The reason for pursuing voter fraud, of course, is that it pays serious political dividends, especially in close elections like this past year’s presidential campaign. A recent analysis of the 2016 election published in the Washington Post by Bernard Fraga, Sean McElwee, Jesse Rhodes and Brian Schaffner indicated that a depressed black vote and increased white vote likely made a decisive difference in three critical states – Pennsylvania, Michigan and Wisconsin. A win by Clinton in those states would have given her the presidency. When they calculated the change from 2012 to 2016, they found an increase in the white vote in Pennsylvania of 5.2 percent and a decrease in the black vote of 2.1 percent. In Wisconsin the black drop-off was 12.3 percent, Michigan was 12.4 percent. Even North Carolina was 7.1 percent and Ohio 7.5 percent, though the margins for Trump were wider in those states.


Republicans get this: Depress African-American turnout, and you can win. Depress the Hispanic turnout, and you can win.
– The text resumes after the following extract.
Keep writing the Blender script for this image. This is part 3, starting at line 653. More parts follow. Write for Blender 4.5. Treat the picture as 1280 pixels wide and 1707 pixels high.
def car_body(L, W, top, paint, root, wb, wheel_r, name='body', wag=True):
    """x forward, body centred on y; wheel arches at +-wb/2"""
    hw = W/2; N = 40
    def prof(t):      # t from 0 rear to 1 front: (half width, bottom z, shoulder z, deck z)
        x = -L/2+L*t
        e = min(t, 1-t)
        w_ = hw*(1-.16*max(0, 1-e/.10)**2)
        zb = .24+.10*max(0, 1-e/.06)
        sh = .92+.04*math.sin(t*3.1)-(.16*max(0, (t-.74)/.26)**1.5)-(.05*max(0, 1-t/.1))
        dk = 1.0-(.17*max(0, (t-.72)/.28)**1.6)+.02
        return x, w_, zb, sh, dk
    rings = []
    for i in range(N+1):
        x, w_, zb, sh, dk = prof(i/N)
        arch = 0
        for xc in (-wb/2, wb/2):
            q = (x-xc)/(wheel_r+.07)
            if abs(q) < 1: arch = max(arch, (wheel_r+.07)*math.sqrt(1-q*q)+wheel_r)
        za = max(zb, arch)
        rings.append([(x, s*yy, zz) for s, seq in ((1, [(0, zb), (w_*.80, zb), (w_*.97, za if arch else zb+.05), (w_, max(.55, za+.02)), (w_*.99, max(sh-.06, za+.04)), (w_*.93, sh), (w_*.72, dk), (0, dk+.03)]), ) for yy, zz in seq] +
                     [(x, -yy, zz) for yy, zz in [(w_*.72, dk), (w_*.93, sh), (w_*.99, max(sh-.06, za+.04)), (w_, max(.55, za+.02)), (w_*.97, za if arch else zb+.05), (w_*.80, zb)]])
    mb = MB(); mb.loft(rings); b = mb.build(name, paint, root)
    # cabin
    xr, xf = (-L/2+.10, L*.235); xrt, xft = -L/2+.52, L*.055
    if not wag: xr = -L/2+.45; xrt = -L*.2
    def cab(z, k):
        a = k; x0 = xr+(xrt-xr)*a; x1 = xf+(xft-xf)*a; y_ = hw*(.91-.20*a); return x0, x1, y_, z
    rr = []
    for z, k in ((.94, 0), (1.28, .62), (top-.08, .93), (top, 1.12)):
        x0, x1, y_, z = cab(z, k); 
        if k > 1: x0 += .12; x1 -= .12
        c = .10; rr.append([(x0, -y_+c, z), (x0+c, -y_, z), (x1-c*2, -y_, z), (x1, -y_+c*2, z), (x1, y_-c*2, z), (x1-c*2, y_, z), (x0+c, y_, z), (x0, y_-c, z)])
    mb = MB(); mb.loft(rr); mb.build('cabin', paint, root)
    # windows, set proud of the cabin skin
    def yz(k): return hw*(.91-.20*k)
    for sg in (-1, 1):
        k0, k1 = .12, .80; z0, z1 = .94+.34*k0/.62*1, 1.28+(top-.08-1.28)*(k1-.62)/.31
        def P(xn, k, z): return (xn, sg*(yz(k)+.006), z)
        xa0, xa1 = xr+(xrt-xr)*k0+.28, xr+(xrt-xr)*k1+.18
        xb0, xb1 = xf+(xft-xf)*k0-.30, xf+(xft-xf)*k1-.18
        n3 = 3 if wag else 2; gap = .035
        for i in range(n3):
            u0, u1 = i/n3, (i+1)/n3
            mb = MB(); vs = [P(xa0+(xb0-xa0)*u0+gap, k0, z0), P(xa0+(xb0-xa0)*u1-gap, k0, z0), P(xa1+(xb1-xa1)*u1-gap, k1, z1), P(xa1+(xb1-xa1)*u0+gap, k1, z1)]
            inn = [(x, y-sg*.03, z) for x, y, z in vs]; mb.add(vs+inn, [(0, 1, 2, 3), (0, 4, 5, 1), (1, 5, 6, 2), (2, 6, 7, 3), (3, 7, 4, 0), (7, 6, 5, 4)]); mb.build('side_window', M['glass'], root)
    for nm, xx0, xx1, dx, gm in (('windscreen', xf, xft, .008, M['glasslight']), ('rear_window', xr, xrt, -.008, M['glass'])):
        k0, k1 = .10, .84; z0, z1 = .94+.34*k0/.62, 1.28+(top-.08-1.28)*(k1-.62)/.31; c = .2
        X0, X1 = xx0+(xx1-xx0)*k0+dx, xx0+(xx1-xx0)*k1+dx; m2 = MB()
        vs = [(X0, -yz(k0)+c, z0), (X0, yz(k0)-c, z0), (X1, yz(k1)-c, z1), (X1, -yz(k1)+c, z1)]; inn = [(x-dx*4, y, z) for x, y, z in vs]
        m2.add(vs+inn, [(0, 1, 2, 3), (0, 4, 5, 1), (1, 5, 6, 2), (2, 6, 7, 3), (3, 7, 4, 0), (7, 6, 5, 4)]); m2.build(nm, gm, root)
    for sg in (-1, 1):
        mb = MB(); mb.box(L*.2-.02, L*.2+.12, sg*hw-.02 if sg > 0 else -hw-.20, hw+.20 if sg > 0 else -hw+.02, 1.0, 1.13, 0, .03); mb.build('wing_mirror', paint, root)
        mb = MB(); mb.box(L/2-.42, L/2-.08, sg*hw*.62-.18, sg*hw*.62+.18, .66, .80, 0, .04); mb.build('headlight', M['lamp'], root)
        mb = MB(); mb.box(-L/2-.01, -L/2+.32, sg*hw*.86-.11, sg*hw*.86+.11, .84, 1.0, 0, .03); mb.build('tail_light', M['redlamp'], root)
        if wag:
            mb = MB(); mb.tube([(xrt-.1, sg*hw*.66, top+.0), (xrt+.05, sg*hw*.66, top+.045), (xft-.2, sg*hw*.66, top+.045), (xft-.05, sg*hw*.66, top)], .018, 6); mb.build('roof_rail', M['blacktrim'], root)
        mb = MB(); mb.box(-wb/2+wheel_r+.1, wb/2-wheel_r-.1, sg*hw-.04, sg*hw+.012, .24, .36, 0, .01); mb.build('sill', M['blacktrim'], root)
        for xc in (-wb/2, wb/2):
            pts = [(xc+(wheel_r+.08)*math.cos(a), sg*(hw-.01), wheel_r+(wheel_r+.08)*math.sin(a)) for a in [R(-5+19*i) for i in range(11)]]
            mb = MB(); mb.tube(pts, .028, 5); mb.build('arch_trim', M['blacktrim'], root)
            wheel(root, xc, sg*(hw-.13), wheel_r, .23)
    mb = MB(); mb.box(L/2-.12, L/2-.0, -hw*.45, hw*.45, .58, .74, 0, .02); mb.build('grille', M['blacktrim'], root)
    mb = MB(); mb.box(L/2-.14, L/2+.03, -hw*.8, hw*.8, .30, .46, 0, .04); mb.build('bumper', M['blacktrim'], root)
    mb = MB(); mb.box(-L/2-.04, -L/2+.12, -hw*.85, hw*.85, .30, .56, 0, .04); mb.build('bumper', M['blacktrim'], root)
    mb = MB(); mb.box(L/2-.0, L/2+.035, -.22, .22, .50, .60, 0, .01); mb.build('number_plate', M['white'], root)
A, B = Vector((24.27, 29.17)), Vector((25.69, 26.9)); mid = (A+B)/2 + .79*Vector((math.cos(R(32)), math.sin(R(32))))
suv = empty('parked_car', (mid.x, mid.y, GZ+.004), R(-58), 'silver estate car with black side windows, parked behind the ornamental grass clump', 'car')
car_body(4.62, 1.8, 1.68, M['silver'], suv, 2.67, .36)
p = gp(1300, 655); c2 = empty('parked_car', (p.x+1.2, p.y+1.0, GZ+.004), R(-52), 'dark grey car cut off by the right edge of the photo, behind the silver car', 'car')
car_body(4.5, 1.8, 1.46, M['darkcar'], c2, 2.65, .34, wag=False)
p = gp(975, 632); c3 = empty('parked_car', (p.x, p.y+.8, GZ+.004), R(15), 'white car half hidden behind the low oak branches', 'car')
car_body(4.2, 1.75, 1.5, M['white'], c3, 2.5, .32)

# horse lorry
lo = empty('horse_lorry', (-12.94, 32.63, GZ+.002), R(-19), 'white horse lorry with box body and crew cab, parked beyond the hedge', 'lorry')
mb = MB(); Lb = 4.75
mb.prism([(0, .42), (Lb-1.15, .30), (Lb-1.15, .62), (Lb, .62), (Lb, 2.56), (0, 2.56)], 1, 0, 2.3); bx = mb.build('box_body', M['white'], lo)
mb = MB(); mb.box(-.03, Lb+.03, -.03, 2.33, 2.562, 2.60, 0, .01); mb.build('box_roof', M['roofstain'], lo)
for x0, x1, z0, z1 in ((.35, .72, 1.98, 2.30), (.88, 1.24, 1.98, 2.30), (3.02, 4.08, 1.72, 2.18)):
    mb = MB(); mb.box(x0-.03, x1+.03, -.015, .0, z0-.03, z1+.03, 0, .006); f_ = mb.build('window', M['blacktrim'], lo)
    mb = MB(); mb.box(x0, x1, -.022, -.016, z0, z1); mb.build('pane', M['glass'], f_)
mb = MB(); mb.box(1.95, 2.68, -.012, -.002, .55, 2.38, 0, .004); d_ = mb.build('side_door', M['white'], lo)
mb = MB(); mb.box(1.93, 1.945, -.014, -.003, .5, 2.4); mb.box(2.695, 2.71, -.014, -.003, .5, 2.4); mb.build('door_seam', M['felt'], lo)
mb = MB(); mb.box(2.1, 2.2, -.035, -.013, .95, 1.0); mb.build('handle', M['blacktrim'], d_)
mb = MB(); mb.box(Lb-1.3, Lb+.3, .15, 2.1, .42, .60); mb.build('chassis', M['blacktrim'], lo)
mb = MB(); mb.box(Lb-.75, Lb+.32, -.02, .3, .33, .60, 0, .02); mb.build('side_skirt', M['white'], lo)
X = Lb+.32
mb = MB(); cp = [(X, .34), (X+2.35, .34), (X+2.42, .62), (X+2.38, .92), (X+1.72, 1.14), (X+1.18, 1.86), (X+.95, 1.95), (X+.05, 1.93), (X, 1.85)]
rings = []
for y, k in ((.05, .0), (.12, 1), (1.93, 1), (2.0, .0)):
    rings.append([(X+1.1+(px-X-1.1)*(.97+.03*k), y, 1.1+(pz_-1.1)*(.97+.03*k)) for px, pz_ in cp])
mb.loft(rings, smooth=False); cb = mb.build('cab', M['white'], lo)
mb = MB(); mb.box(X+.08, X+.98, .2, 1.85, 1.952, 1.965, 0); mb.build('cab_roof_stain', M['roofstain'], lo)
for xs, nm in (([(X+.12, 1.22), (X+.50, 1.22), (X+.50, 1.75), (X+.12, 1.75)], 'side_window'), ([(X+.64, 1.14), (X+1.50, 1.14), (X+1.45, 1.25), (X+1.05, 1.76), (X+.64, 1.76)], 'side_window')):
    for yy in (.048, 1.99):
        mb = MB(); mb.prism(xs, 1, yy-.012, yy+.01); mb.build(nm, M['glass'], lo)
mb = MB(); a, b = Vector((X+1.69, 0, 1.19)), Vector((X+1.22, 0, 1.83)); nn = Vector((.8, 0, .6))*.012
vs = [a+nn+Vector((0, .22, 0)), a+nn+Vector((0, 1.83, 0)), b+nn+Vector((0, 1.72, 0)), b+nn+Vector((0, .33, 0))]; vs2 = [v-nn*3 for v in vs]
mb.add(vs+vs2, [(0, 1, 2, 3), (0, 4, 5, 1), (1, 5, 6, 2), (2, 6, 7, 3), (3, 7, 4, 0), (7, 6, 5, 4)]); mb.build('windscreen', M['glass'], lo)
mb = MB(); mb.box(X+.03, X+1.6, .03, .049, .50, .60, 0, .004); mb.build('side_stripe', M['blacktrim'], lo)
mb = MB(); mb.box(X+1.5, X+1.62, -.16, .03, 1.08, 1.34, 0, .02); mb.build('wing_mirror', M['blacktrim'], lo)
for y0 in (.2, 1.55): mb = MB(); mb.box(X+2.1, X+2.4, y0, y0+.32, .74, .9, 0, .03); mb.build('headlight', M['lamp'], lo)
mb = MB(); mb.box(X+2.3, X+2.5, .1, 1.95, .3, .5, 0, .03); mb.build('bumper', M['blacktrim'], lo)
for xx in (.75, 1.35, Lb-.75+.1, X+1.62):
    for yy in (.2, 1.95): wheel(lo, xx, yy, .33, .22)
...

Depress the under-35 group turnout, and you can win.

Kobach is not a stupid man. He is not a simplistic demagogue. He graduated summa cum laude from Harvard, earned a Ph.D. from Oxford and graduated from Yale Law School. He may be very ambitious, and he may be riding this horse to national prominence, but he knows what he’s doing. Writing this movement off to unsophisticated wrongheadedness would be a serious mistake.

That is why it is all the more appalling that Kobach is heading up what the Trump administration is calling the Commission on Election Integrity. There is no integrity here. There is no effort to expand and enhance voter participation in American politics. There is no effort to play fair, to play by reasonable rules, to bring more people to the polls. The evidence is clear on voter suppression versus voter fraud: Fraud is practically non-existent, suppression is on the move.

As I learned on the Little League ball field, winning isn’t everything, the ends don’t always justify the means and, more basically, you don’t cheat. Democracy is at stake here, and anyone who cares about our system, Republican or Democrat, should be vocal and do their damnedest to stop it.